En 2020, la revue annuelle des devis des centrales définitivement arrêtées a notamment amené à une augmentation des provisions de 45 millions d’euros au titre de retards sur le chemin critique à la suite de l’arrêt des chantiers lors de la 1re phase de confinement et à la suite d’un aléa majeur en lien avec l’arrêt du chantier de découpe des internes de Chooz A. Une mise à jour des coûts sur l'assainissement du génie civil a été également réalisée, conduisant à une augmentation des provisions de 43 millions d’euros au périmètre des installations arrêtées dans leur ensemble.

En 2021, la revue annuelle des devis des centrales définitivement arrêtées a notamment amené à une augmentation des provisions de 77 millions d’euros à la suite de la révision de la stratégie industrielle du démantèlement de Chooz A pour passer sur un scénario de « démantèlement complet continu – DCC », avec un abandon de la période de surveillance des eaux de ruissellement de la caverne entre la fin du démantèlement des installations et le début de la phase de démantèlement ultime et assainissement, celle-ci n’étant plus nécessaire compte tenu de la qualité de ces eaux. Par ailleurs, une mise à jour de l’évaluation des coûts de démantèlement de l’APEC – atelier pour l’entreposage du combustible exploité par EDF sur le site de Creys-Malville et dont l’activité principale est l’entreposage du combustible issu de Superphénix – a été réalisée sur la base d’études d’Avant-Projet Sommaire menées en 2020-2021, conduisant à une augmentation de provisions de 61 millions d’euros.

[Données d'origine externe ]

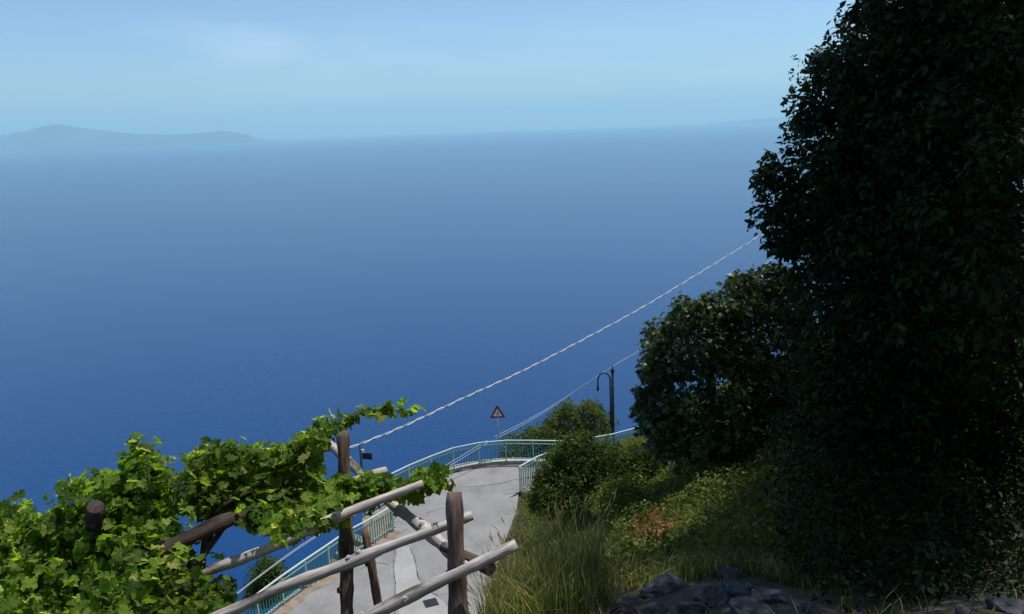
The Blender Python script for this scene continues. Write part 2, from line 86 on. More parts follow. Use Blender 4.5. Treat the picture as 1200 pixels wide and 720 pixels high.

Enfin, conformément aux prérogatives fixées par l’article 594-4 du Code de l'environnement, la Direction Générale de l’Énergie et du Climat (DGEC) a commandité en juin 2020 la réalisation d’un audit externe sur l’évaluation du démantèlement des installations nucléaires arrêtées d’EDF (installations UNGG et gestion de ses déchets FAVL, Superphénix et Brennilis), conduit par un consortium de cabinets spécialisés. L’audit s’est déroulé de décembre 2020 à juillet 2021. Le rapport a été mis en ligne sur le site du ministère de la Transition écologique en novembre 2021. Ses conclusions (qui confirment les constats réalisés par l’ASN au titre de leur inspection sur le pilotage de projets complexes dont les conclusions ont été communiquées au premier trimestre 2021) soulignent « une organisation structurellement orientée vers la réalisation des projets de démantèlement », un « processus de chiffrage et de révision annuelle qui est robuste, et permet une bonne traçabilité des hypothèses utilisées et des données d’origine » et « une démarche industrielle de long terme pour surmonter les quelques défis technologiques restants ». Enfin, le rapport indique, au-delà d’un correctif non significatif (qui a été pris en compte dans les provisions à fin 2021), que « les provisions sont cohérentes avec les scénarios de base des projets et couvrent le périmètre complet des charges du périmètre audité » et leur « dimensionnement adéquat » au travers d’une mise à l'épreuve du dimensionnement des charges et provisions d’EDF.